● Problem
Output, with no changes, the span of lines that opens with the line containing "struct('wall_left', MB().box(-0.12, 0, -6.6, 0, HS" and closes with the last line.

● Data provided
"""
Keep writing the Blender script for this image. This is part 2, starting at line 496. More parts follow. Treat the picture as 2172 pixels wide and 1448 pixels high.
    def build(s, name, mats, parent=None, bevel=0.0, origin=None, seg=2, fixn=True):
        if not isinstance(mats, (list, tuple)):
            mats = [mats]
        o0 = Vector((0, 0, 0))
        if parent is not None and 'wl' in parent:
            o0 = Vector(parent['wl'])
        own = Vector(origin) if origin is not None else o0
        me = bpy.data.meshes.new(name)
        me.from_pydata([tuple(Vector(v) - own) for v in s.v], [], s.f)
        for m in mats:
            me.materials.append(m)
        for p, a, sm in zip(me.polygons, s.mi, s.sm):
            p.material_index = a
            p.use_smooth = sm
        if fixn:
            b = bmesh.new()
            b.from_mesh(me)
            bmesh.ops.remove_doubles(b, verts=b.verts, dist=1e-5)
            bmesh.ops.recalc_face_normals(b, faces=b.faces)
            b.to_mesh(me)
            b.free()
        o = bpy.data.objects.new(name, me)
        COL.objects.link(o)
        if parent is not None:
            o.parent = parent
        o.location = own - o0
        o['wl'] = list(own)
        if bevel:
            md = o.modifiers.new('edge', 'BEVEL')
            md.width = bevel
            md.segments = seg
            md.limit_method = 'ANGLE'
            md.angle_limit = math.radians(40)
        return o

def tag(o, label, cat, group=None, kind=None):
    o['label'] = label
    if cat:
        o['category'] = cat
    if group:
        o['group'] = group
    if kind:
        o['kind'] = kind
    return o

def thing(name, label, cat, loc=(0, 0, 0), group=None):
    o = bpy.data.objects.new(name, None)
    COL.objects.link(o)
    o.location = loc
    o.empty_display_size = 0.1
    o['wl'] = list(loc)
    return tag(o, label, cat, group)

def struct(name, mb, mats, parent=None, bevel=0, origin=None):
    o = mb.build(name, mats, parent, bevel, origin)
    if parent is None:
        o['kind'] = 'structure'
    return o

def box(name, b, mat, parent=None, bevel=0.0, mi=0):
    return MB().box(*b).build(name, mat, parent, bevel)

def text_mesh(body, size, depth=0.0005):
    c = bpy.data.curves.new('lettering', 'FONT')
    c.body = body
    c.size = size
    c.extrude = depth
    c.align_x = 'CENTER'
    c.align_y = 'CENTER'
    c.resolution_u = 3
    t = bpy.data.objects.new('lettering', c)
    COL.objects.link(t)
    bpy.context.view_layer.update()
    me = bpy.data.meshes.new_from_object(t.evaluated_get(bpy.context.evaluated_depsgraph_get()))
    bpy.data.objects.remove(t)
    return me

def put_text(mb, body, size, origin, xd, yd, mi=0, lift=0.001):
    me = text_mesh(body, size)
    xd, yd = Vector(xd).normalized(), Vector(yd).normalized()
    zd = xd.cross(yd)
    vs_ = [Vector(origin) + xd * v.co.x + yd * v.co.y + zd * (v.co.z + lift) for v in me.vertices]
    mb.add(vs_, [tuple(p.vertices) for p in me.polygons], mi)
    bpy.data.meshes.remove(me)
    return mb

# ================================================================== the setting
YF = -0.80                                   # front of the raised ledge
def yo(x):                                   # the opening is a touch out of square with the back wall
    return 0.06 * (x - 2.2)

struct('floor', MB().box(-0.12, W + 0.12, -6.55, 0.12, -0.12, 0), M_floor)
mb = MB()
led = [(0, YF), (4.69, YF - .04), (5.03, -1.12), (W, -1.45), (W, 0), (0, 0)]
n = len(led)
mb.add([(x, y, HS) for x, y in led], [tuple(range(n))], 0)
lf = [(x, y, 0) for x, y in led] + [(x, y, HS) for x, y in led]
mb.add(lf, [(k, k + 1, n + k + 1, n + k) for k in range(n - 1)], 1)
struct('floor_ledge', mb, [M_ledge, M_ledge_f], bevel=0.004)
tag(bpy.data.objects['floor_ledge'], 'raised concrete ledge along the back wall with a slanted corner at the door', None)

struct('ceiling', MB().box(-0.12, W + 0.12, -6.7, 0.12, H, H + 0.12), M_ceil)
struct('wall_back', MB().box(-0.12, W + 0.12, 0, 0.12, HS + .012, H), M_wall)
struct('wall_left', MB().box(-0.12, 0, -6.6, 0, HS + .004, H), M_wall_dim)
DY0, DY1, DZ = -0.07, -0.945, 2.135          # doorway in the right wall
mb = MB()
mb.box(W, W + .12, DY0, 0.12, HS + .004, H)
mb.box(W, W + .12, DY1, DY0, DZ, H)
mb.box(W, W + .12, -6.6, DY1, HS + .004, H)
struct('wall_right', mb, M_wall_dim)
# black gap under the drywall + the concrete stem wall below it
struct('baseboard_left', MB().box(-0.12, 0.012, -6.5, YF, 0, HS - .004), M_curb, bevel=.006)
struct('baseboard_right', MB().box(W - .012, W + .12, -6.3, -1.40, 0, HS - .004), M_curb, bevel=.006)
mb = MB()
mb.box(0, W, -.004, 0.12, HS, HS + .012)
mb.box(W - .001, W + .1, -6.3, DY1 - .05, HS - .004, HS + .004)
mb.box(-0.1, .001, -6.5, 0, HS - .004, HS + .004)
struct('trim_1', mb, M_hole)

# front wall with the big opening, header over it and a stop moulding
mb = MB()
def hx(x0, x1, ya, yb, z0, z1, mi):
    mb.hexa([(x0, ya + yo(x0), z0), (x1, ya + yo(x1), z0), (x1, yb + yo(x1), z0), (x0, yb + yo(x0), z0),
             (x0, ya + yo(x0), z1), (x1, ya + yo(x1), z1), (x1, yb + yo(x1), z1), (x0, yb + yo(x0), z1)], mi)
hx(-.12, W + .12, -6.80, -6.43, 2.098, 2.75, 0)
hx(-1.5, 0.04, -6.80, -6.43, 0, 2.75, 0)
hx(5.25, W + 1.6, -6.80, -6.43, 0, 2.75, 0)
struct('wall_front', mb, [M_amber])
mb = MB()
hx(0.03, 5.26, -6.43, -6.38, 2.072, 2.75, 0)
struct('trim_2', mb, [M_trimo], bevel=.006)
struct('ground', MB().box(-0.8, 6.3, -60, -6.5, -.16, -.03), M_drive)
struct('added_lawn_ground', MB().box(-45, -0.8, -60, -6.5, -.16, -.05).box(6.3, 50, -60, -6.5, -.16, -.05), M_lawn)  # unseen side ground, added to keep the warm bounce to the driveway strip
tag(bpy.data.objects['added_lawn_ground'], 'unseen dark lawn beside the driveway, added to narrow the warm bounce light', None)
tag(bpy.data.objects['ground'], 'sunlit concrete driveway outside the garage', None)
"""
● Written answer
struct('wall_left', MB().box(-0.12, 0, -6.6, 0, HS + .004, H), M_wall_dim)
DY0, DY1, DZ = -0.07, -0.945, 2.135          # doorway in the right wall
mb = MB()
mb.box(W, W + .12, DY0, 0.12, HS + .004, H)
mb.box(W, W + .12, DY1, DY0, DZ, H)
mb.box(W, W + .12, -6.6, DY1, HS + .004, H)
struct('wall_right', mb, M_wall_dim)
# black gap under the drywall + the concrete stem wall below it
struct('baseboard_left', MB().box(-0.12, 0.012, -6.5, YF, 0, HS - .004), M_curb, bevel=.006)
struct('baseboard_right', MB().box(W - .012, W + .12, -6.3, -1.40, 0, HS - .004), M_curb, bevel=.006)
mb = MB()
mb.box(0, W, -.004, 0.12, HS, HS + .012)
mb.box(W - .001, W + .1, -6.3, DY1 - .05, HS - .004, HS + .004)
mb.box(-0.1, .001, -6.5, 0, HS - .004, HS + .004)
struct('trim_1', mb, M_hole)

# front wall with the big opening, header over it and a stop moulding
mb = MB()
def hx(x0, x1, ya, yb, z0, z1, mi):
    mb.hexa([(x0, ya + yo(x0), z0), (x1, ya + yo(x1), z0), (x1, yb + yo(x1), z0), (x0, yb + yo(x0), z0),
             (x0, ya + yo(x0), z1), (x1, ya + yo(x1), z1), (x1, yb + yo(x1), z1), (x0, yb + yo(x0), z1)], mi)
hx(-.12, W + .12, -6.80, -6.43, 2.098, 2.75, 0)
hx(-1.5, 0.04, -6.80, -6.43, 0, 2.75, 0)
hx(5.25, W + 1.6, -6.80, -6.43, 0, 2.75, 0)
struct('wall_front', mb, [M_amber])
mb = MB()
hx(0.03, 5.26, -6.43, -6.38, 2.072, 2.75, 0)
struct('trim_2', mb, [M_trimo], bevel=.006)
struct('ground', MB().box(-0.8, 6.3, -60, -6.5, -.16, -.03), M_drive)
struct('added_lawn_ground', MB().box(-45, -0.8, -60, -6.5, -.16, -.05).box(6.3, 50, -60, -6.5, -.16, -.05), M_lawn)  # unseen side ground, added to keep the warm bounce to the driveway strip
tag(bpy.data.objects['added_lawn_ground'], 'unseen dark lawn beside the driveway, added to narrow the warm bounce light', None)
tag(bpy.data.objects['ground'], 'sunlit concrete driveway outside the garage', None)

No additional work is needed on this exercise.